Extreme Urbanism 9 – Imagining Housing as Urban Form

In recent years, housing has become an extremely scarce commodity in Mumbai. In 2007, Mumbai was the sixth most expensive city globally to rent an apartment. A 2013 report by Knight Frank, a global reality consultancy, lists Mumbai as the most unaffordable housing market in the country with 29% of its under-construction dwelling units exceeding the 10 million rupee mark. Reports estimate that approximately 57 percent of the total households in the city live in single room tenements while the 2011 census estimates that 40 percent of the city’s population lives in slums. Exponential real estate values coupled with a burgeoning population and lack of investment in affordable housing have created an acute housing shortage in the city.
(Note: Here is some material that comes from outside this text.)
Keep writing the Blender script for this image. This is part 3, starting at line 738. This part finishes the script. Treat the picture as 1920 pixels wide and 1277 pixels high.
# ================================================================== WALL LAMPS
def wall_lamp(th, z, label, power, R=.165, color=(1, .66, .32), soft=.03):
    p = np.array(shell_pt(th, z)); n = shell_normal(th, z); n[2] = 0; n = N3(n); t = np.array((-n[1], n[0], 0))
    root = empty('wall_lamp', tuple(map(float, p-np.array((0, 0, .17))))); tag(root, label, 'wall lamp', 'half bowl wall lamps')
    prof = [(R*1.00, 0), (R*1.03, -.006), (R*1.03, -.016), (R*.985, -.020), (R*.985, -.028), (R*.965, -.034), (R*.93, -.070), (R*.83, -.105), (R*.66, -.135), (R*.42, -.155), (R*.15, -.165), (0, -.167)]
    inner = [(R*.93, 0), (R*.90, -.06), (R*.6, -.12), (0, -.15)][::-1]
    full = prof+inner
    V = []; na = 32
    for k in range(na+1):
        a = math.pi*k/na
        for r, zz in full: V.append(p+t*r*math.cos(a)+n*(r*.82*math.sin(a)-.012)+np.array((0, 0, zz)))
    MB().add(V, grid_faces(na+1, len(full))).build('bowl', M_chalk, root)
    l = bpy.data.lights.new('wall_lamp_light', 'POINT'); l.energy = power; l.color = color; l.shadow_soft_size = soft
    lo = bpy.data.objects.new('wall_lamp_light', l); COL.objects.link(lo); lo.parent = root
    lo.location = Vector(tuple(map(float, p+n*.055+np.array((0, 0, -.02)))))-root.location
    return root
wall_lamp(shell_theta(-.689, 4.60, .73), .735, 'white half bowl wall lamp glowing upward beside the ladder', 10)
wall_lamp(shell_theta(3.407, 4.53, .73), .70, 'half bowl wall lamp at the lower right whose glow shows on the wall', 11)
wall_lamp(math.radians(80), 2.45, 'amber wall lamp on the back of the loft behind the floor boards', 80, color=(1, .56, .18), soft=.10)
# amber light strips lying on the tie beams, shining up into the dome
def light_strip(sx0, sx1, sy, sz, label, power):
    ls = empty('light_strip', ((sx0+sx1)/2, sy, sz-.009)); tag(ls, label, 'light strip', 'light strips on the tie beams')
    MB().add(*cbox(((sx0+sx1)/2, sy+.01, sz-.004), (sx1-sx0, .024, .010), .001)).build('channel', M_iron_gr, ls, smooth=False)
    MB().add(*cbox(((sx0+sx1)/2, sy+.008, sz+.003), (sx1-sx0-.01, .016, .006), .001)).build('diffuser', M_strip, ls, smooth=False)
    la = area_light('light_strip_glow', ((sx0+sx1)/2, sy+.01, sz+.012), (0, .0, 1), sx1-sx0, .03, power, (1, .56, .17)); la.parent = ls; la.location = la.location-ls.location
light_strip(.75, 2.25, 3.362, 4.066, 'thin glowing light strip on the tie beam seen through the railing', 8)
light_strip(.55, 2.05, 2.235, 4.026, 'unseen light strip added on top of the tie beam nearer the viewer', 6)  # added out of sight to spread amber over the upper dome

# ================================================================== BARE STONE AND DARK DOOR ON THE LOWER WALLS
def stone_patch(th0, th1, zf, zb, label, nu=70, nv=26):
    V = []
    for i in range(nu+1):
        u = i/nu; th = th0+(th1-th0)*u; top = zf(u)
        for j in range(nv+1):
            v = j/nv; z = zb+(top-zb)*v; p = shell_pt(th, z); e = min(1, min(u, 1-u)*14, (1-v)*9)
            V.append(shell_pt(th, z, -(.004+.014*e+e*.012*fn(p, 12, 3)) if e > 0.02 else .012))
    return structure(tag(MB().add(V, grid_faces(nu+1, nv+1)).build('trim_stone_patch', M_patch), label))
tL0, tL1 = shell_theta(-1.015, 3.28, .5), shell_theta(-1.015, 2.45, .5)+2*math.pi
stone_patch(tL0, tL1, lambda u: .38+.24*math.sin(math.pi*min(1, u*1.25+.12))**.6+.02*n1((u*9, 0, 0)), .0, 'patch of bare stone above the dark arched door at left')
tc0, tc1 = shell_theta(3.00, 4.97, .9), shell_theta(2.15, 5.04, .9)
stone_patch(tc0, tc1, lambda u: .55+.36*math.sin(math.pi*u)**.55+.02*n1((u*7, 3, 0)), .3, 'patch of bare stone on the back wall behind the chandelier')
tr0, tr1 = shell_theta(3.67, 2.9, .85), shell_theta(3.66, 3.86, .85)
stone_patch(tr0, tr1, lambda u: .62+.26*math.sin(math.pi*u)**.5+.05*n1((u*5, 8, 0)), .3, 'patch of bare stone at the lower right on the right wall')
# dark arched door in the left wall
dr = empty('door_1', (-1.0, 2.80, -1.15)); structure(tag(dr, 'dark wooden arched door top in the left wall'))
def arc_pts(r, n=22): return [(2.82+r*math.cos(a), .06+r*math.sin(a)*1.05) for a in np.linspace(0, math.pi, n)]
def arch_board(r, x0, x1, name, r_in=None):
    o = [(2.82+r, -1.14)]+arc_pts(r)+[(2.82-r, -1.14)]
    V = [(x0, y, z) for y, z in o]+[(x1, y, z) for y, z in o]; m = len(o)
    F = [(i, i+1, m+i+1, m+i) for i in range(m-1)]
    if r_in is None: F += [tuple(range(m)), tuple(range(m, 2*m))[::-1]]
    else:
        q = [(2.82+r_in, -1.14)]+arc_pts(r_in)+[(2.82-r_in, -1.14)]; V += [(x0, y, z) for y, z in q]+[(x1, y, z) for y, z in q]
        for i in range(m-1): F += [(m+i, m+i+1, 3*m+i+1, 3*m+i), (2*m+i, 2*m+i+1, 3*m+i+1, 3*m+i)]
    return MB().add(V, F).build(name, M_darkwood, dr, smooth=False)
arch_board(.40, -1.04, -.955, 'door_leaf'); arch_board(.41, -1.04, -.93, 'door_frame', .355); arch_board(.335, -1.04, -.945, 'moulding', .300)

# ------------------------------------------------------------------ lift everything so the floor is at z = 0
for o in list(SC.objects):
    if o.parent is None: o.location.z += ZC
Owning a house in central areas of Mumbai has become a distant aspiration not just for the low income households but also for the middle class.

In the impulse to solve this problem, most policy privileges disproportionate FAR allocations (referred to as F.S.I in Mumbai) to the perceived carrying capacities of these areas. High FAR incentives given for redevelopment of existing housing stock have doubled the densities on existing plot areas without a corresponding augmentation of urban services. Such plot-by-plot redevelopment undertakings have fragmented the urban grain and created further socio-economic dichotomies. This development paradigm is disruptive to the historic fabric and existing community formations in the city.

This studio will address the challenge of strategically and advantageously leveraging the existing extremes of metropolitan and parcel-scaled development policies. It will investigate development promoted by this approach through a series of transects in the Inner City of Mumbai and explore strategies to reinforce and extend existing urban fabrics, making these transitions easier for local communities. The studio will be focused on developing typologies for affordable housing on high value land in Mumbai. Questions of hybridity, mixed use and high density will be among the several issues that the studio will grapple with the condition of extreme urbanism in the context of Mumbai. The design development will be informed by a fully realized real estate development proposal that meets the tests of financial viability and advancement of beneficial spatial, social, and environmental outcomes. The studio emphasizes the need for design to be embedded within the larger development practices of the city where real estate development has emerged as an important instrument of urban development. Therefore, the studio emphasizes the interdisciplinary nature of real estate, weaving together financial, market, regulatory, political, environmental, and contextual analyses into physical design and planning solutions in order to generative positive real estate outcomes. The studio asks students to utilize the skills and knowledge of real estate professionals, designers, and planners to transform how the built environment is produced and consumed.